The more essential services, like electricity, insurance, maintenance, gardening or auditing, on relatively long contracts, are tendered periodically to ensure best quality and price. For a procurement team in the bigger associations there will be over 100 such contracts. They will test the market regularly and interested parties, including the incumbent, will be approached to indicate and price their offer.
Making changes, investing in new technology or wanting to procure a new product such as leased electric cars will usually be lead by the department or team with the budget. Suppliers need to work out who is the budget holder and what he or she is looking for.
The business leader (usually second or third tier managers) may be interested in new products and services and will offer suppliers an opportunity to demonstrate. Like any purchase they will have to think about its value to them. In most departments they will be unhappy with some of their systems, products or regular suppliers and they get to the stage that they are ready to go shopping. This gives challengers an opportunity. Sometimes the people who want the change are not in charge of the budget.
Most of this is just a transparent and formalised buying and selling process.
However HAs share features with public sector organisations – they are accountable to stakeholders, residents on restricted incomes, local authorities and the government. Their processes must be beyond reproach. But unlike the public sector they are independent organisations and make money from their commercial activities. This means they need a reasonable appetite for risk if they are to make commercial returns. However, their buying decisions are often very risk averse when it comes to trying something new. They tend not to risk bringing in a new way of doing things which have the potential to reduce costs considerably. The fear of failure and risk to their reputation means they often stumble at the first hurdle. With areas such as technology they are especially risk averse, preferring to stick with the tried and tested, even if it’s not very good, and costs a lot of money.
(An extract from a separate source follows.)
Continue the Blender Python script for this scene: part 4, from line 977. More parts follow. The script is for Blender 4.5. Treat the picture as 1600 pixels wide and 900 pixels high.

How do organisations decide if a product is right for them? The evaluation process usually gives a score out of 100, with say 60% depending on price and 40% based on quality. Clearly these crude measures can be counterproductive. If a low price overrides quality the contract will require interventions which will usually make it more expensive over time. And the balance of quality and price must depend on the product. A relatively simple piece of kit – such as a digital signature system – can be evaluated on around 80% price. A new finance system, on the other hand, will be much more challenging. The HA may not initially know what is available or what a new system might offer, so quality considerations will be much higher, being prescriptive about what the HA wants and needs and asking the market to offer solutions. Given the appetite for change is really low in HAs it can be as frustrating for suppliers as it is for HAs. In reality, lots of work needs to be be put into specification and design by both the HA and the supplier for this to land well.
One really positive initiative I have seen in housing associations is Meet the Buyer events where suppliers can get to know the people they are targeting. The HA explains how they work, what they are looking for and offer an opportunity for questions. This helps suppliers with developing their products for the HA market, to meet and network with HA staff and to showcase their products. HAs want good products at the best price, just like everyone else.
With more trust and truthfulness both ways, it is possible to achieve this.